Se prendo uno stipendio tra i 1400-2500 conviene rimandare la pensione e rimanere a lavorare? L’importo della pensione finale dipende da diversi fattori e variabili che cambiano a seconda del soggetto che va in pensione e della modalità di calcolo dell’assegno stesso, considerando che vigono ancora i sistemi retributivo, contributivo e misto. 

Oggi, i dati relativi agli assegni mensili dei pensionati non sono certo confortanti per chi si accinge ad andare in pensione (poi tutto dipende dai singoli casi), motivo per il quale molti scelgono di rimandare la pensione e continuare a lavorare, per riuscire a ottenere qualcosina in più. 

  • Conviene rimanere a lavoro se si vuol prendere la pensione più alta
  • C’è anche il bonus Maroni vantaggioso


Conviene rimanere a lavoro se si vuol prendere la pensione più alta

Chi prende uno stipendio tra 1.400 e 2.500 euro al mese può continuare a lavorare, rimandando la pensione, senza alcun problema anche una volta maturati i requisiti per l’uscita, qualsiasi forma essa sia. 
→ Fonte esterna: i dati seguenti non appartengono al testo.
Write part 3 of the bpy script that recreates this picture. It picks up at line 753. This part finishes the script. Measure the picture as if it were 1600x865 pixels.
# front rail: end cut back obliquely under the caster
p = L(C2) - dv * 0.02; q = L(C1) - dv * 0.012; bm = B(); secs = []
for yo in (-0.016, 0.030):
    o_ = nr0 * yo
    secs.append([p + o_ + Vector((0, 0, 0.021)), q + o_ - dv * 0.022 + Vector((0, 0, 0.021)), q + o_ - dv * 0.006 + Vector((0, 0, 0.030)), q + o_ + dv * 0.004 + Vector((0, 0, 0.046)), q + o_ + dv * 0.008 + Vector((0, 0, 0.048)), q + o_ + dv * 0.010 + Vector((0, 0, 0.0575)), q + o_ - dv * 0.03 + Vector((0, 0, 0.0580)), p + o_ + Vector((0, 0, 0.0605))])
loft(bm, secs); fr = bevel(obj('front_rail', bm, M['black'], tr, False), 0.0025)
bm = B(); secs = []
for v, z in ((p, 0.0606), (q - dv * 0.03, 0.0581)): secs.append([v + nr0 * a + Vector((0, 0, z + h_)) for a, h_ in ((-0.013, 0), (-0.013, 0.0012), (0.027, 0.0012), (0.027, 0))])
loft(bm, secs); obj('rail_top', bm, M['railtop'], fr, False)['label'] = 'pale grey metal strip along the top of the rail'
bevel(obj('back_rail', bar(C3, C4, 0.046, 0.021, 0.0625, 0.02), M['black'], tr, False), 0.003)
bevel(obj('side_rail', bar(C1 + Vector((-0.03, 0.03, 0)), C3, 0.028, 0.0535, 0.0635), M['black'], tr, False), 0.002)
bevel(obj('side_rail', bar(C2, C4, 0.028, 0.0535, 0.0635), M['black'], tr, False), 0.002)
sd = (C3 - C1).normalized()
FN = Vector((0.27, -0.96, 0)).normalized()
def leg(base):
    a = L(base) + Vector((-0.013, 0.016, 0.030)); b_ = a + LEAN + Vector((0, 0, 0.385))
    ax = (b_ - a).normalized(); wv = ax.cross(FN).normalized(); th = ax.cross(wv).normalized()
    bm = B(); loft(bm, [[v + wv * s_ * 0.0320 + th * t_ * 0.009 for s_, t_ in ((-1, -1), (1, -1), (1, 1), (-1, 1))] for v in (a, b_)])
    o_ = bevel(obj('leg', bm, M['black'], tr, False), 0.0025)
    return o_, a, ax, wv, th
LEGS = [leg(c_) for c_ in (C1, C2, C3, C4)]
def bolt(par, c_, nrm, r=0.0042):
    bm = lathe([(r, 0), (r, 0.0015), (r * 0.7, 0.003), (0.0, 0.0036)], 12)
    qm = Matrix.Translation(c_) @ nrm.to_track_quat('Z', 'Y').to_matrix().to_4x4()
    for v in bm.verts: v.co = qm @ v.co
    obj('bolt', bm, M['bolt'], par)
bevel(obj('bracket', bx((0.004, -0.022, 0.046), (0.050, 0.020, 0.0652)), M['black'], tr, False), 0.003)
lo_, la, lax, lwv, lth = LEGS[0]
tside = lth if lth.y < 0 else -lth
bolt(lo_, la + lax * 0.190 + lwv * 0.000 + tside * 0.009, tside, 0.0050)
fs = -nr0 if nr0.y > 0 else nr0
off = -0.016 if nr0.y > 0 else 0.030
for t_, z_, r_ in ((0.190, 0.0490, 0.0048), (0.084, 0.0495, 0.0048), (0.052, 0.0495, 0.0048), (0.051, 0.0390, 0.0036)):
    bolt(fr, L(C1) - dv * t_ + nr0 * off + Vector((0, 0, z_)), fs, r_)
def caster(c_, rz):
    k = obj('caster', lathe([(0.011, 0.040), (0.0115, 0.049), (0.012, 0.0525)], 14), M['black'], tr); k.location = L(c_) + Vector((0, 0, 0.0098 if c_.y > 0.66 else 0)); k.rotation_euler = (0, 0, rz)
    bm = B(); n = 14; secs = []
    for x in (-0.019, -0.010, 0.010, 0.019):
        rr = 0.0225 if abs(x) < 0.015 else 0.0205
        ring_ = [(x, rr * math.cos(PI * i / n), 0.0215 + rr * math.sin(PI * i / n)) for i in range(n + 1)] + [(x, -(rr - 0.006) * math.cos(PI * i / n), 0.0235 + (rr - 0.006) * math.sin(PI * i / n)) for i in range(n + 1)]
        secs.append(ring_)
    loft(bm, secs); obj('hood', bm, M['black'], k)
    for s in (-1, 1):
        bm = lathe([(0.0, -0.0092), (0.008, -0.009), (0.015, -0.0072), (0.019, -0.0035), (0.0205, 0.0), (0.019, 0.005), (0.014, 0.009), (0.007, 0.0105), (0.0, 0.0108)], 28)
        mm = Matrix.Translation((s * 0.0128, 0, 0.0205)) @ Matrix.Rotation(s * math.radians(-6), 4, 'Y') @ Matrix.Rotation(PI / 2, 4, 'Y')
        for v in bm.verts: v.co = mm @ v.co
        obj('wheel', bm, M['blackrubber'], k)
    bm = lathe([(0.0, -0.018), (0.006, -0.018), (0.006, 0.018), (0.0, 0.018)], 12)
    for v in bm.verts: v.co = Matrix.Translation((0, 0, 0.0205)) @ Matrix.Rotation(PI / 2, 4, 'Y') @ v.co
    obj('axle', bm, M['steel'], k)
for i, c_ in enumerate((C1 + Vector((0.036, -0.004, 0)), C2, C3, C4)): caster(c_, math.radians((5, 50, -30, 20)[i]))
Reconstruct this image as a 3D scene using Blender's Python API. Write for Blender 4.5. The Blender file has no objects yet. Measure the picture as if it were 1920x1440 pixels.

Chi raggiunge, per esempio, i requisiti per uno dei sistemi che permettono di lasciare prima il lavoro, da quota 103, ad ape sociale e opzione donna, restando a lavoro continuano a maturare i contributivi lavorativi dovuti che si accumulano al montante contributivo già creato, contribuendo ad aumentarlo ai fini del calcolo della pensione finale, e non incorrono nei tagli degli assegni che ogni sistema di uscita anticipato prevede. 

Restare a lavoro oltre i 67 anni di età della pensione di vecchiaia, però, anche solo per aumentare il proprio assegno finale, è possibile ma entro specifici limiti.

Precisiamo che non sono previsti limiti reddituali alla possibilità di continuare a lavorare rimandando la pensione, ma più che altro anagrafici. 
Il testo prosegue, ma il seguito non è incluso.